Nguyễn Văn Vĩnh
Nguyễn Văn Vĩnh (* 1882 in Hanoi, Kaiserreich Vietnam; † 1936) war ein vietnamesischer Journalist und Publizist in Französisch-Indochina. Er war der Gründer der ersten Zeitung in moderner vietnamesischer Schrift in Hanoi und fungierte als Herausgeber und Journalist mit politischem und kulturellem Anspruch. Er vertrat gegenüber der Kolonialmacht eine Linie der Kooperation, da er sich durch den Kolonialismus eine Demokratisierung versprach.
Herkunft und Werdegang
Nguyen Van Vinh wurde im Distrikt Ha Dong der Stadt Hanoi geboren. Er besuchte die Übersetzerschule der Kolonialbehörden in seiner Heimatstadt. Danach war er für die Kolonialverwaltung in Lao Cai, Hải Phòng, Bac Ninh und Hanoi selbst tätig.[1]
Berufliche Tätigkeit
Nguyen Van Vinh war Gründer und Herausgeber der Zeitung Dong Duong Tap Chi (Indochina Revue) im Jahr 1913.[2] Ein Teil der mit den Kolonialbehörden zusammenarbeitenden Presse wurde gefördert durch den Generalgouverneur Albert Sarraut.[3] Nguyen Van Vinh sah als wichtigstes Instrument der Modernisierung die flächendeckende Verbreitung der latinisierten modernen vietnamesischen Schrift.[4] Seine Zeitung diente auch als Veröffentlichungsort des modernen vietnamesischen Literaten Tản Đà.[5] Die französischen Kolonialbehörden finanzierten sie, da sie aufgrund der Xinhai-Revolution in China eine republikanisch-antikoloniale Bewegung fürchteten.

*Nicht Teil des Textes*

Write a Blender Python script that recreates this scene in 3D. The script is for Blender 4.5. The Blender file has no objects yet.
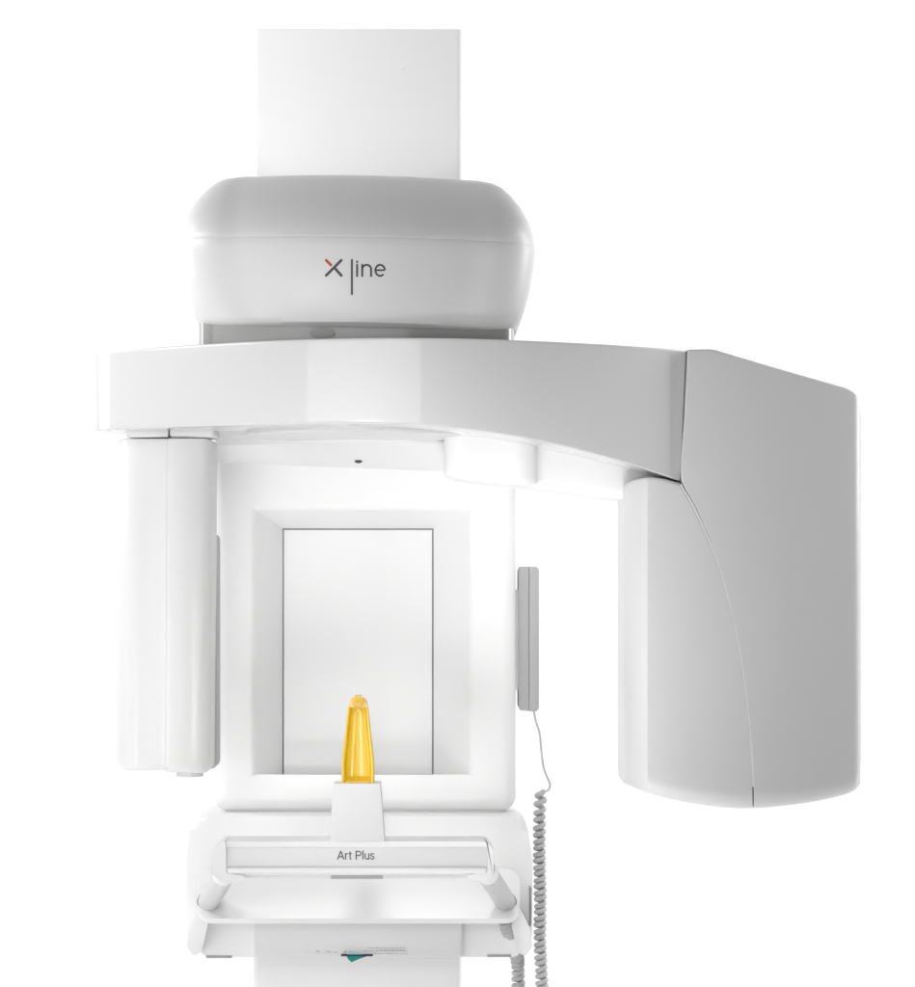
import bpy, bmesh, math, random
from mathutils import Vector, Matrix
from mathutils.bvhtree import BVHTree
random.seed(4)
C = bpy.context.scene.collection
PI = math.pi
# ---------------------------------------------------------------- camera model (level camera, shifted lens)
D = 3.6           # camera distance to the plane Y = 0
ZC = 1.40         # camera height
F = 2520.0        # focal length in photo pixels
X0, Y0 = 440.0, 545.0
def P(px, py, Y):
    k = (D + Y) / F
    return Vector(((px - X0) * k, Y, ZC + (Y0 - py) * k))
def lerp(a, b, t): return a + (b - a) * t
def interp(pts):
    def f(x):
        if x <= pts[0][0]: return pts[0][1]
        for (a, b), (c, d) in zip(pts, pts[1:]):
            if x <= c: return b + (d - b) * (x - a) / (c - a)
        return pts[-1][1]
    return f
def smooth_interp(pts):                       # Catmull-Rom through x-sorted points
    def f(x):
        n = len(pts)
        if x <= pts[0][0]: return pts[0][1]
        if x >= pts[-1][0]: return pts[-1][1]
        for i in range(n - 1):
            if x <= pts[i + 1][0]:
                x0, y0 = pts[i]; x1, y1 = pts[i + 1]
                h = x1 - x0; t = (x - x0) / h
                m0 = (y1 - pts[i - 1][1]) / (x1 - pts[i - 1][0]) if i > 0 else (y1 - y0) / h
                m1 = (pts[i + 2][1] - y0) / (pts[i + 2][0] - x0) if i + 2 < n else (y1 - y0) / h
                t2, t3 = t * t, t * t * t
                return (2*t3-3*t2+1)*y0 + (t3-2*t2+t)*h*m0 + (-2*t3+3*t2)*y1 + (t3-t2)*h*m1
    return f
# ---------------------------------------------------------------- materials
def mat(name, col, rough=0.35, spec=0.5, metal=0.0, coat=0.0, cr=.06, bump=0.0, bscale=900, trans=0.0, wear=0.0, ior=1.5):
    m = bpy.data.materials.new(name); m.use_nodes = True
    nt = m.node_tree; b = nt.nodes['Principled BSDF']
    b.inputs['Base Color'].default_value = (*col, 1)
    b.inputs['Roughness'].default_value = rough
    b.inputs['Specular IOR Level'].default_value = spec
    b.inputs['Metallic'].default_value = metal
    b.inputs['Coat Weight'].default_value = coat
    b.inputs['Coat Roughness'].default_value = cr
    b.inputs['Transmission Weight'].default_value = trans
    b.inputs['IOR'].default_value = ior
    tc = nt.nodes.new('ShaderNodeTexCoord')
    if bump:
        n = nt.nodes.new('ShaderNodeTexNoise'); n.inputs['Scale'].default_value = bscale
        n.inputs['Detail'].default_value = 3
        bp = nt.nodes.new('ShaderNodeBump'); bp.inputs['Strength'].default_value = bump
        bp.inputs['Distance'].default_value = 0.001
        nt.links.new(tc.outputs['Object'], n.inputs['Vector'])
        nt.links.new(n.outputs['Fac'], bp.inputs['Height'])
        nt.links.new(bp.outputs['Normal'], b.inputs['Normal'])
    if wear:
        n = nt.nodes.new('ShaderNodeTexNoise'); n.inputs['Scale'].default_value = 9
        n.inputs['Detail'].default_value = 5
        mr = nt.nodes.new('ShaderNodeMapRange')
        mr.inputs['To Min'].default_value = rough - wear; mr.inputs['To Max'].default_value = rough + wear
        nt.links.new(tc.outputs['Object'], n.inputs['Vector'])
        nt.links.new(n.outputs['Fac'], mr.inputs['Value'])
        nt.links.new(mr.outputs['Result'], b.inputs['Roughness'])
    return m
WHITE = mat('white_enamel', (.77, .77, .77), .40, .5, coat=.18, cr=.25, bump=.2, wear=.05)
ARMW = mat('white_gloss_enamel', (.73, .73, .73), .40, .5, coat=.3, cr=.14, bump=.3, wear=.03)
ARMG = mat('white_polished_enamel', (.695, .695, .695), .38, .5, coat=1.0, cr=.05, bump=.12, wear=.03)
SATIN = mat('white_satin_plastic', (.88, .88, .88), .42, .45, bump=.08, wear=.05)
PLATE = mat('pale_grey_plate', (.62, .62, .62), .4, .4, bump=.05)
GREYP = mat('light_grey_plastic', (.44, .44, .44), .45, .4, bump=.1)
CORD = mat('grey_cord_rubber', (.50, .50, .50), .5, .4, bump=.1)
NECK = mat('grey_ring_plastic', (.34, .34, .335), .25, .5, coat=.8, cr=.08, bump=.1)
TUBE = mat('grey_tube_paint', (.50, .50, .50), .35, .5, bump=.05)
DARK = mat('dark_gap', (.03, .03, .035), .5, .3)
SEAM = mat('grey_gasket', (.25, .25, .25), .5, .3)
INK = mat('grey_ink', (.085, .085, .095), .5, .3)
FAINT = mat('faint_ink', (.38, .38, .38), .5, .3)
RED = mat('red_ink', (.60, .055, .03), .5, .3)
TEAL = mat('teal_plastic', (.0, .26, .21), .25, .5)
PTEAL = mat('pale_teal_plastic', (.35, .62, .57), .25, .5)
HOLD = mat('off_white_plastic', (.60, .60, .60), .4, .45, bump=.1)
RAILM = mat('rail_white_plastic', (.70, .70, .70), .38, .45, coat=.2, cr=.2, bump=.1)
COVER = mat('cover_white_plastic', (.75, .75, .75), .42, .45, bump=.1)
MIRROR = mat('white_glass', (.86, .86, .86), .10, .5, ior=1.42)
YEL = mat('yellow_plastic', (.80, .50, .02), .25, .5, coat=.4, trans=.15, ior=1.45, bump=.15, bscale=500)
YEL2 = mat('amber_plastic', (.60, .35, .03), .3, .5)
CLEAR = mat('clear_plastic', (.92, .76, .38), .15, .5, trans=.4, ior=1.4)
BACK = mat('white_backdrop_paper', (.92, .92, .92), .9, .1, bump=.05, bscale=60)
# ---------------------------------------------------------------- object helpers
def link(name, me, m, parent=None, smooth=35):
    o = bpy.data.objects.new(name, me); C.objects.link(o)
    if m: me.materials.append(m)
    if smooth is not None:
        for p in me.polygons: p.use_smooth = True
        me.set_sharp_from_angle(angle=math.radians(smooth))
    if parent is not None:
        o.parent = parent
        o.matrix_parent_inverse = Matrix.Translation(-Vector(world_loc(parent)))
    return o
LOC = {}
def world_loc(o): return LOC.get(o.name, (0, 0, 0))
def from_bm(name, bm, m, parent=None, smooth=35):
    bmesh.ops.remove_doubles(bm, verts=bm.verts, dist=1e-6)
    bmesh.ops.recalc_face_normals(bm, faces=bm.faces)
    me = bpy.data.meshes.new(name); bm.to_mesh(me); bm.free()
    return link(name, me, m, parent, smooth)
def thing(name, loc, label, cat):
    o = bpy.data.objects.new(name, None); C.objects.link(o); o.location = loc; LOC[o.name] = loc
    o.empty_display_size = .1
    o['label'] = label; o['category'] = cat
    return o
def tag(o, label, cat):
    o['label'] = label; o['category'] = cat; return o
def bevel_edges(bm, edges, w, seg=4):
    bmesh.ops.bevel(bm, geom=edges, offset=w, segments=seg, profile=.5, affect='EDGES', clamp_overlap=True)
def box_bm(a, b, bev=0, seg=4, bm=None, sel=None):
    bm2 = bmesh.new()
    bmesh.ops.create_cube(bm2, size=1, matrix=Matrix.Translation([(p+q)/2 for p, q in zip(a, b)]) @ Matrix.Diagonal([abs(q-p) for p, q in zip(a, b)] + [1]))
    if bev: bevel_edges(bm2, [e for e in bm2.edges if sel is None or sel(e)], bev, seg)
    if bm is None: return bm2
    me = bpy.data.meshes.new('tmp'); bm2.to_mesh(me); bm2.free(); bm.from_mesh(me); bpy.data.meshes.remove(me)
    return bm
def rbox(x0, y0, x1, y1, Yf, Yb, bev=0, seg=4, bm=None, sel=None):
    a = P(x0, y1, Yf); b = P(x1, y0, Yf)
    return box_bm((a.x, Yf, a.z), (b.x, Yb, b.z), bev, seg, bm, sel)
def prism(outline, Yf, Yb, bev=0, seg=3, bev_front_only=True):
    bm = bmesh.new()
    f = [bm.verts.new(P(x, y, Yf)) for x, y in outline]
    b = [bm.verts.new((v.co.x, Yb, v.co.z)) for v in f]
    n = len(f)
    ff = bm.faces.new(f); bm.faces.new(b[::-1])
    for i in range(n): bm.faces.new((f[i], b[i], b[(i+1) % n], f[(i+1) % n]))
    if bev:
        ed = [e for e in ff.edges]
        bevel_edges(bm, ed, bev, seg)
    return bm
def round_outline(pts, n=6):
    """pts: (x, y, r) corners in px, rounded"""
    out = []
    N = len(pts)
    for i in range(N):
        p = Vector(pts[i][:2]); r = pts[i][2]
        a = Vector(pts[i-1][:2]); c = Vector(pts[(i+1) % N][:2])
        if r <= 0: out.append(tuple(p)); continue
        u = (a-p).normalized(); w = (c-p).normalized()
        ang = u.angle(w); t = min(r / math.tan(ang/2), (a-p).length*.49, (c-p).length*.49)
        s, e = p + u*t, p + w*t
        for k in range(n+1):
            q = k/n
            out.append(tuple((1-q)**2*s + 2*q*(1-q)*p + q*q*e))
    return out
def samples(W, ra, rb, n):
    s = []
    na = 7
    if ra > 0: s += [ra*(1-math.cos(k/na*PI/2))/W for k in range(na)]
    a = ra/W; b = 1 - rb/W
    s += [lerp(a, b, k/n) for k in range(n+1)]
    if rb > 0: s += [1 - rb*(1-math.cos(k/na*PI/2))/W for k in range(na-1, -1, -1)]
    return s
def roff(d, r):
    if r <= 0 or d >= r: return 0.0
    return r - math.sqrt(max(0, r*r - (r-d)**2))
def panel(name, xl, xr, top, bot, Yf, Yb, r, mat_, parent, nu=30, nv=20, W=None, H=None, depthk=1.0, bm=None, extra=None, lshape=None):
    """curved front panel; xl/xr functions of v, top/bot functions of px; r = edge radii (left, right, top, bottom) px"""
    own = bm is None
    bm = bm or bmesh.new()
    W = W or abs(xr(.5) - xl(.5)); 
    xm = (xl(.5)+xr(.5))/2
    H = H or abs(bot(xm) - top(xm))
    nU = len(samples(W, r[0], r[1], nu)); nV = len(samples(H, r[2], r[3], nv)); V0 = samples(H, r[2], r[3], nv)
    g = []
    for iv in range(nV):
        row = []
        a, b = xl(V0[iv]), xr(V0[iv]); Wr = abs(b-a)
        for u in samples(Wr, r[0], r[1], nu):
            px = a + (b-a)*u
            Hc = max(abs(bot(px)-top(px)), r[2]+r[3]+1)
            v = samples(Hc, r[2], r[3], nv)[iv]
            py = top(px) + (bot(px)-top(px))*v
            ol_ = lshape(u*Wr, r[0]) if lshape else roff(u*Wr, r[0])
            off = ol_ + roff((1-u)*Wr, r[1]) + roff(v*Hc, r[2]) + roff((1-v)*Hc, r[3])
            Y = Yf(px) + off/760*depthk + (extra(px, py) if extra else 0)
            row.append(bm.verts.new(P(px, py, Y)))
        g.append(row)
    m, n = nV, nU
    for i in range(m-1):
        for j in range(n-1):
            bm.faces.new((g[i][j], g[i+1][j], g[i+1][j+1], g[i][j+1]))
    loop = g[0][:] + [g[i][-1] for i in range(1, m)] + g[-1][-2::-1] + [g[i][0] for i in range(m-2, 0, -1)]
    back = []
    for w in loop:
        px = X0 + w.co.x*F/(D+w.co.y)
        yb = max(Yb(px) if callable(Yb) else Yb, w.co.y + .002)
        back.append(bm.verts.new((w.co.x, yb, w.co.z)))
    k = len(loop)
    for i in range(k): bm.faces.new((loop[i], loop[(i+1) % k], back[(i+1) % k], back[i]))
    bm.faces.new(back)
    if not own: return bm
    bmesh.ops.recalc_face_normals(bm, faces=bm.faces)
    me = bpy.data.meshes.new(name); bm.to_mesh(me); bm.free()
    return link(name, me, mat_, parent, 40)
def const(c): return lambda *_: c
def tube(path, r, n=10, bm=None, cap=True):
    bm = bm or bmesh.new()
    pts = [Vector(p) for p in path]
    T = [(pts[min(i+1, len(pts)-1)] - pts[max(i-1, 0)]).normalized() for i in range(len(pts))]
    ref = Vector((0, 0, 1)) if abs(T[0].z) < .9 else Vector((1, 0, 0))
    nrm = (ref - T[0]*ref.dot(T[0])).normalized()
    rings = []
    for i, p in enumerate(pts):
        nrm = (nrm - T[i]*nrm.dot(T[i])).normalized()
        bn = T[i].cross(nrm)
        rr = r[i] if isinstance(r, (list, tuple)) else r
        rings.append([bm.verts.new(p + (nrm*math.cos(a) + bn*math.sin(a))*rr) for a in [2*PI*k/n for k in range(n)]])
    for a, b in zip(rings, rings[1:]):
        for k in range(n): bm.faces.new((a[k], a[(k+1) % n], b[(k+1) % n], b[k]))
    if cap: bm.faces.new(rings[0][::-1]); bm.faces.new(rings[-1])
    return bm
def loft(rings, close=True, bm=None):
    bm = bm or bmesh.new()
    R = [[bm.verts.new(p) for p in ring] for ring in rings]
    n = len(R[0])
    for a, b in zip(R, R[1:]):
        for k in range(n): bm.faces.new((a[k], a[(k+1) % n], b[(k+1) % n], b[k]))
    if close: bm.faces.new(R[0][::-1]); bm.faces.new(R[-1])
    return bm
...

Um dieser vorzubeugen, versuchten sie pro-französische Republikaner wie Nguyen Van Vinh zu fördern.[6]
Im weiteren Verlauf seiner Herausgebertätigkeit gründete er weitere Zeitungen, nämlich die vietnamesischsprachige Trung Bac Tan Van (Nachrichten aus Annam und Tonkin) und die französischsprachige Annam nouveau.[7]
Er machte sich um Erstübersetzungen traditioneller vietnamesischer Werke in die moderne Schrift verdient. So übersetzte er Die Geschichte der Kiều und Die Geschichte der Drei Reiche ins moderne Vietnamesisch. Ebenso übersetzte er westliche Werke wie Gullivers Reisen und Die Elenden.[8]
Während des Ersten Weltkriegs diente Nguyen Van Vinh als Übersetzer für vietnamesische Truppenverbände und Arbeiter am europäischen Kriegsschauplatz.[9]
Er befürwortete die Errichtung einer Indochinesischen Union mit republikanischer Verfassung anstatt der indirekten Herrschaft der Nguyen-Dynastie und der Kolonialbehörden.[10] Ngyuen Vanh Vinh setzte jedoch voraus, dass der Kolonialstaat in diesem Kontext auch für die Einheimischen demokratisiert werden müsse.[11] Dies führte zu einer öffentlich geführten Debatte über die Medien mit dem monarchistischen Premierminister Phạm Quỳnh.[12]
Einzelnachweise
- Duiker, 2006 S. 284f
- Duiker, 2006 S. 284f
- Goscha, 2013, S. 116f
- Goscha, 2013, S. 343
- Brocheux, 2009, S. 245
- Brocheux, 2009 S. 227
- Duiker, 2006, S. 246f
- Goscha, 2013, S. 346f
- Goscha, 2013 S. 111
- Goscha, 2013 S. 120f
- Brocheux, 2009 S. 303
- Duiker, 2006, S. 284f
Literatur
Im Artikel verwendet
- Pierre Brocheux, Daniel Hémery: Indochina. An ambiguous Colonization, 1858–1954. Berkeley 2009
- Bruce L. Lockhart, William J. Duiker: Historical Dictionary of Vietnam, Oxford 2006
- Christopher Goscha: Vietnam - A New History. New York 2016
Weiterführende Literatur
- Christopher E. Goscha (2004): "The Modern Barbarian: Nguyen Van Vinh and the Complexity of Colonial Modernity in Vietnam". European Journal of East Asian Studies.